Dlaczego jednak dzisiaj land art powraca? Coraz częściej artyści opuszczają galerie, by tworzyć efemeryczne wydarzenia, by bezpośrednio uczestniczyć w codzienności. Splata się to także z przekształceniami architektury krajobrazu, która staje się coraz bardziej doraźna i jednorazowego użytku. Awangardowe spekulacje, tak samo jak nachalne reedukacje sztuki zaangażowanej, odstraszyły publiczność od sztuki. Musi teraz odzyskiwać powoli zaufanie, nawiązywać bezpośredni kontakt z człowiekiem i jego środowiskiem. Innym powodem renesansu land artu jest pilna potrzeba „powrotu realnego”, świat oparty na symulacji i marketingu generuje jedynie toksyczne pseudośrodowisko. I fikcje, już nie wzniosłych utopii i abstrakcji, lecz złe fikcje cwaności.
Tegoroczna edycja była pokaźna i bardzo różnorodna; pod każdym względem. Zresztą owa różnorodność stanowi jedno z podstawowych haseł organizatorów. Sporo rzeczy zapadło mi w pamięć, choć nie sposób ich nawet wszystkich tu wspomnieć. Wielkie ażurowe ryby z konarów (Rumen Dmitri, Bułgaria), jak zwidy totemów z przeszłości, unosiły się nad „suchym przestworem oceanu” nadbużańskich łąk. Górował nad całą okolicą gigantyczny, kilkunastometrowy koń z desek mediolańskiego artysty Duilio Forte, który zafascynowany mitologią skandynawską realizuje w różnych zakątkach świata właśnie postać szybkiego jak błyskawica stunożnego wierzchowca. Dalej, dyskretnie pośród nadbrzeżnych drzew, kompozycja powtarzająca rzeczne meandry. Estetyczna, ładna i elegancka. Już widzę jak dostają irytacyjnych konwulsji czytający to zwolennicy politycznych furii, więc ja znów: piękne, chwytające za serce naiwnością układanki z kamyków, traw, szyszek, ślimaków (to australijskie rozumienie ekologii w wykonaniu Elaine Clocherty), uporządkowanych tonacją, walorem lub rytmem. Wijące się obłymi delikatnymi liniami. Artystyka układa je starannie z naturalnych materiałów właściwych dla okolicy, czy to w górach, czy w meandrach morskiego nabrzeża.
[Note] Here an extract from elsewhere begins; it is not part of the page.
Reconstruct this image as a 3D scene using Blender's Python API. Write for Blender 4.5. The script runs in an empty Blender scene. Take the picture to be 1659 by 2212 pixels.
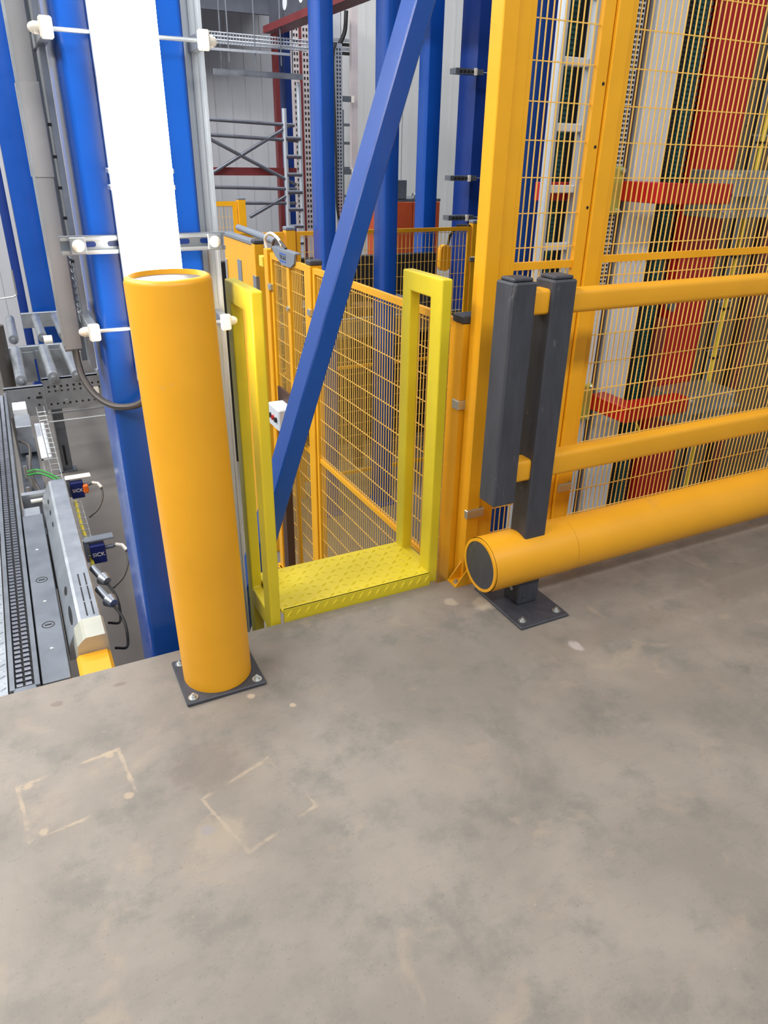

W zagajniku przed „ekspozycyjną łąką”, rozwieszone pomiędzy drzewami duże fotografie Pawła Adamca. Okoliczni mieszkańcy ubrani w przebogate czepce(?), chusty(?), korony(?) uplecione z traw i kwiecia. Zderzenie starości i naiwnych zabaw wiankami. A może wspomnienie marzeń o księciu z bajki? Czarno-białe fotografie nasycone zarówno bogactwem form, jak i zaskakującej melancholii. Rzeka przemian i przemijań. Sama ekspozycja przywoływała skojarzenia z wanitatywną komemoracją. Autor jest młodym architektem krajobrazu, a jednocześnie pasjonatem fotografii, laureatem nagród reprodukowanym w światowych magazynach.
Kilkoro artystów podjęło bezpośredni kontakt z rzeką. Jak skomplikowana forma z traw na wodzie Roya Staaba (Poruszające prądy) – nieruchoma, mimo że zbudowana z samych nietrwałości. Tworzące je mechaniczne struktury moderowane były ledwo zauważalnym rytmem falowania Bugu. Jak i licznymi ingerencjami bobrów.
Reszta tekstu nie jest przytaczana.